Still, regardless of the taste, customers are flocking to McDonald's. The $22 billion company recently posted its biggest sales gain in over a year. Cheap fast-food chains tend to flourish in recessions—when Americans tighten their belts, and then break the buckle with a Big Mac, Double Baconator, or triple Cheesy Gordita Crunch—and Mickey D's is no exception. Since 2008, the company's shares have rocketed 10.6%, compared with a 46.4% tumble for Wendy's and a 35.9% drop for Burger King.

But the food fight is far from over. Five Guys has jumped to the top of consumers' palates, perhaps aided by the Obama bump—the president has made several trips to the burger joint, much to the disappointment of the first lady, whose anti-obesity campaign is overshadowed by the chain's 920-calorie bacon cheeseburger, recently named one of the most unhealthy meals in the U.S. by the Center for Science and Public Interest.

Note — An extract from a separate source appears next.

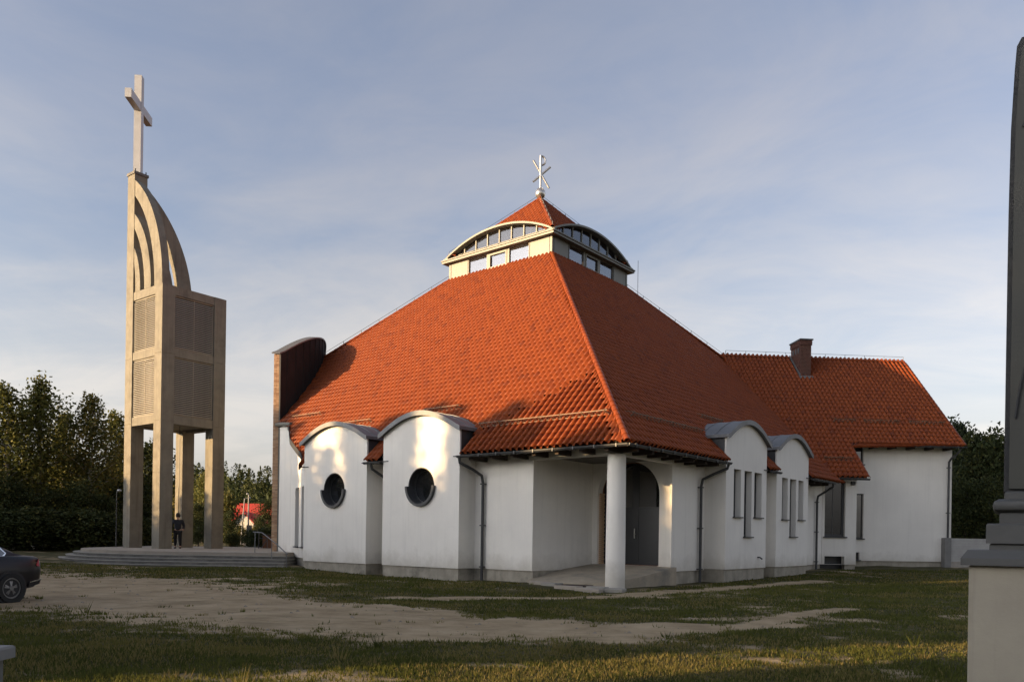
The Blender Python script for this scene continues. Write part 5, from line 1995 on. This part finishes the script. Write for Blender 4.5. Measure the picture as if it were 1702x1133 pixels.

And west-coast powerhouse In-N-Out has also found its way into the hearts of Americans. Or at least Californians, who seem to take every opportunity to boast of the restaurant's deliciousness to deprived east-coasters.

Ultimately, while it may sound like good news that 28,000 people have voted the ultra-unhealthy McDonald's burger to the lowest ranks, it's not a good (or healthy) sign that 28,000 people were able to participate in a poll that included burgers from 18 fast-food chains. Until that trend ends, such changes to our national taste buds will have no affect on our bulging bellies.